Last night, nearly 100 bullets were discharged from 20 locations within a one-kilometre radius in Manenberg.
JP Smith, Cape Town’s Mayco member for Safety and Security, says the South African Police Service deployed their Anti-Gang Unit with four vehicles and 10 members.
This team was accompanied by 11 of the City’s LEAP vehicles, as well as 40 members, and another two vehicles and five members of the Metro Police.
He says the City’s Shotspotter system outlined the extent of the bullets fired.
‘With our ISR ready to be launched in the coming weeks, our plane could be on the other side of the city and we can instantly focus on any area, zoom right in, ‘count the freckles on the shooter’s cheek’. ‘Then follow him back to his hideout at home, even if he changes clothes along the way.’
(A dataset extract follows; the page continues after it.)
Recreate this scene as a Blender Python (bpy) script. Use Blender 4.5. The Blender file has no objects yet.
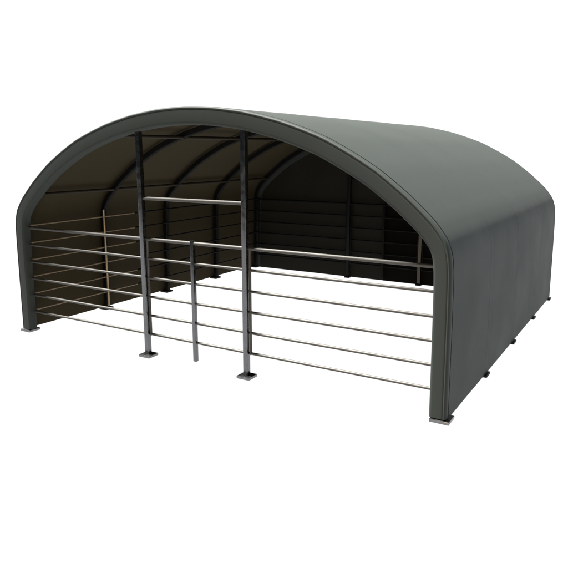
import bpy, bmesh, math, random
from mathutils import Vector
random.seed(4)
S = bpy.context.scene
C = S.collection

# ------------------------------------------------------------------ materials
def mat(name, col, rough=.5, metal=0., spec=.5, noise=0., nscale=8., bump=0., bscale=300., sheen=0.):
    m = bpy.data.materials.new(name); m.use_nodes = True
    nt = m.node_tree; N = nt.nodes; L = nt.links
    b = N['Principled BSDF']
    b.inputs['Roughness'].default_value = rough
    b.inputs['Metallic'].default_value = metal
    b.inputs['Specular IOR Level'].default_value = spec
    b.inputs['Base Color'].default_value = (*col, 1)
    tc = N.new('ShaderNodeTexCoord')
    if noise:
        n = N.new('ShaderNodeTexNoise'); n.inputs['Scale'].default_value = nscale; n.inputs['Detail'].default_value = 6
        L.new(tc.outputs['Object'], n.inputs['Vector'])
        mr = N.new('ShaderNodeMapRange'); mr.inputs[1].default_value = .3; mr.inputs[2].default_value = .7
        mr.inputs[3].default_value = 1-noise; mr.inputs[4].default_value = 1+noise
        L.new(n.outputs['Fac'], mr.inputs[0])
        mx = N.new('ShaderNodeVectorMath'); mx.operation = 'SCALE'; mx.inputs[0].default_value = col
        L.new(mr.outputs[0], mx.inputs['Scale']); L.new(mx.outputs[0], b.inputs['Base Color'])
        r2 = N.new('ShaderNodeMapRange'); r2.inputs[1].default_value = .3; r2.inputs[2].default_value = .7
        r2.inputs[3].default_value = max(0, rough-.06); r2.inputs[4].default_value = min(1, rough+.06)
        L.new(n.outputs['Fac'], r2.inputs[0]); L.new(r2.outputs[0], b.inputs['Roughness'])
    if bump:
        n = N.new('ShaderNodeTexNoise'); n.inputs['Scale'].default_value = bscale; n.inputs['Detail'].default_value = 3
        L.new(tc.outputs['Object'], n.inputs['Vector'])
        bp = N.new('ShaderNodeBump'); bp.inputs['Strength'].default_value = bump; bp.inputs['Distance'].default_value = .002
        L.new(n.outputs['Fac'], bp.inputs['Height']); L.new(bp.outputs[0], b.inputs['Normal'])
    return m

K = 4.6          # the picture is exposed for the dark cloth: exposure = log2(K)
M = {}
M['cover'] = mat('green_grey_tarpaulin', (.0275, .0325, .030), .64, 0, .2, .03, 1.2, .15, 260)
M['lining'] = mat('dark_tarpaulin_inside', (.034, .0275, .0145), .8, 0, .1, .10, 1.5, .15, 260)
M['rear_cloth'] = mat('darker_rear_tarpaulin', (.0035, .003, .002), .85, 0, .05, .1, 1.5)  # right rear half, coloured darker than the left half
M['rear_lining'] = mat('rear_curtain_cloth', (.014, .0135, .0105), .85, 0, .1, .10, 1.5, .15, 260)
M['warm_lit_rail'] = mat('warm_lit_tube', (.13, .097, .057), .45, .1, .4, .10, 20)  # warm light on the left rails is put into this colour
M['warm_lit_stile'] = mat('bright_warm_lit_tube', (.29, .22, .135), .35, .6, .4, .10, 20)  # paler copy for the upright; its warm highlight is put into the colour
M['purlin'] = mat('brown_purlin', (.020, .0155, .009), .6, 0, .2, .1, 10)
M['steel'] = mat('dull_steel', (.15, .152, .158), .27, 1, .5, .10, 14)
M['warm_lit_steel'] = mat('warm_lit_post_steel', (.055, .045, .034), .3, 1, .5, .10, 14)  # right rear post; the warm light on it is put into the colour
M['galv'] = mat('galvanised_tube', (.092, .089, .084), .62, .7, .3, .08, 20)
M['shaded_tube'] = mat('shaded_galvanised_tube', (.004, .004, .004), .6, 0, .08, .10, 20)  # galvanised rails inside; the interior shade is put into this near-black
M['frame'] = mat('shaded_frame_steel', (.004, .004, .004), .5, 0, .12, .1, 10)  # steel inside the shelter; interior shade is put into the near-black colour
M['plate'] = mat('plate_steel', (.19, .19, .195), .26, 1, .5, .10, 30)

def glow(name, col, s):
    m = bpy.data.materials.new(name); m.use_nodes = True
    b = m.node_tree.nodes['Principled BSDF']
    b.inputs['Base Color'].default_value = (.02, .02, .02, 1); b.inputs['Roughness'].default_value = 1
    b.inputs['Specular IOR Level'].default_value = 0
    b.inputs['Emission Color'].default_value = (*col, 1); b.inputs['Emission Strength'].default_value = s/K
    return m
M['white'] = glow('glowing_white_surface', (1, 1, 1), 1.04)  # ground and backdrop glow by emission to stay evenly white; no lamps there

# ------------------------------------------------------------------ helpers
def empty(name, loc=(0, 0, 0)):
    o = bpy.data.objects.new(name, None); C.objects.link(o); o.location = loc; return o

def obj(name, bm, ms, parent=None, smooth=True, ang=35):
    bmesh.ops.recalc_face_normals(bm, faces=bm.faces)
    me = bpy.data.meshes.new(name); bm.to_mesh(me); bm.free()
    if not isinstance(ms, (list, tuple)): ms = [ms]
    for m in ms: me.materials.append(m)
    if smooth:
        me.polygons.foreach_set('use_smooth', [True]*len(me.polygons))
        me.set_sharp_from_angle(angle=math.radians(ang))
    o = bpy.data.objects.new(name, me); C.objects.link(o)
    if parent: o.parent = parent
    return o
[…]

According to the City, the information, surveillance and reconnaissance (ISR) technology will enhance information gathering in the fight against poaching, land invasions, vegetation fires, illegal street racing, gang incidents and hijacked or stolen vehicles.
The advanced aerial surveillance technology, commonly referred to as ‘Eye in the Sky’, is a two-seater fixed-wing aircraft fitted with state-of-the-art cameras that the Safety and Security Directorate will deploy to provide officers with situational awareness and aerial imagery when conducting various enforcement operations.
‘South Africa desperately needs to up the game against such urban terrorism. We need credible, detailed information we can rely on, not people pointing us in the opposite direction,’ says Smith.
‘Sometimes a community is too scared to talk out. Sometimes they simply keep quiet as they need to ‘protect their own’.’